Dear Word Detective: I’m writing to ask about two words missing from your website. I put them in the search box, but got no return on “gallivant” and “monkeyshines.” Because I found the much rarer “hurrah’s nest” there, I shudder to think that the previous two are missing, as they seem to fall from my grandma’s lip in the same sentence. I really, really don’t want “hurrah’s nest” to be lonely. — Miss Bliss.

Oh great. Now you’ve got me anthropomorphizing phrases. I already had a touch of synesthesia. (I have hated the number 56 since I was a kid. It makes me queasy. Seriously.) So now I have to worry about words and phrases as creatures with feelings, eh? Won’t that make my investigations of their origins and histories akin to invasion of privacy? I can hardly wait to be sued by “posh,” which by definition probably has very good lawyers.

“Hurrah’s nest,” a 19th century American coinage meaning “confused mess,” is indeed rarely heard or seen today.

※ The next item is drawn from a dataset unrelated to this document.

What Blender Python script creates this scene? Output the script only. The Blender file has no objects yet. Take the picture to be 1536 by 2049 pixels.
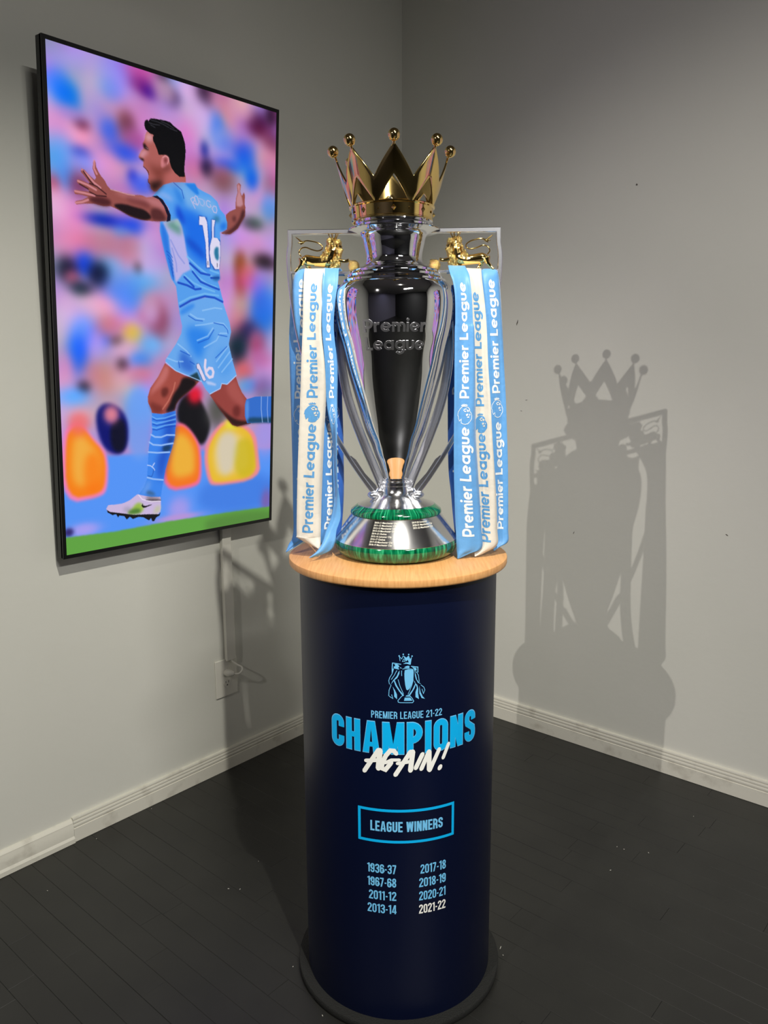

But its origin is simply the joyous exclamation “Hurrah!”, dating back to the 17th century but used in the US in the 1800s as a noun to mean “an uproar, great commotion.” If one imagines a “hurrah” as a creature, it’s logical that it would have a very untidy home; thus “hurrah’s nest” meaning a tangled, cluttered mess.

To “gallivant” is to parade around in a very ostentatious and possibly scandalous fashion, often with members of the opposite sex (“I did not consider it right or proper that a lady … should be gallivanting about the country with those three fellows,” 1875). “Gallivant,” which first appeared in print in the early 18th century, is probably a humorous mutation of the earlier (and now antiquated) verb “to gallant,” meaning “to play the gallant or dandy; to flirt” (“Captain Jemmison went on shore to … spend his time in great dissipation … eating, dressing, dancing, gallanting,” 1809).

“Monkeyshine,” a US coinage dating back to the early 19th century meaning a prank, trick or just boisterous behavior, is one of several English words and phrases that draw parallels, usually not very negative, between human and playful simian behavior. “Monkey business,” “monkey around,” “more fun than a barrel of monkeys,” “monkey see, monkey do,” etc., all make being a monkey sound like a lot more fun than it probably is. “Monkeyshines” may land you on probation at college or even cost you your job, but you’re unlikely to land in the slammer by monkeying around (unless “monkeyshines” is used, as it sometimes is, in a sarcastic sense to mean serious ethical or legal violations).

The “shine” in “monkeyshine” is a colloquial term, also dating back to the early 19th century, with a number of meanings. “Shine” in this sense can mean “a party” (as in “tea-shine”), “a ruckus or commotion,” “a fancy for” (as in “take a shine to”), or simply “a trick or caper” (“‘I’ll boun you pulled ’em out, some o’ your shines,’ said Aunt Chloe,” Harriet Beecher Stowe, Uncle Tom’s Cabin, 1852). The origins of this “shine” are uncertain. It may be simply a specialized use of “shine” in the sense of “radiance.” But it may also be related to the dialectical terms “shindy” and “shinty,” both used to mean “commotion,” and both related to “shinny,” a game similar to field hockey dating back to the 17th century.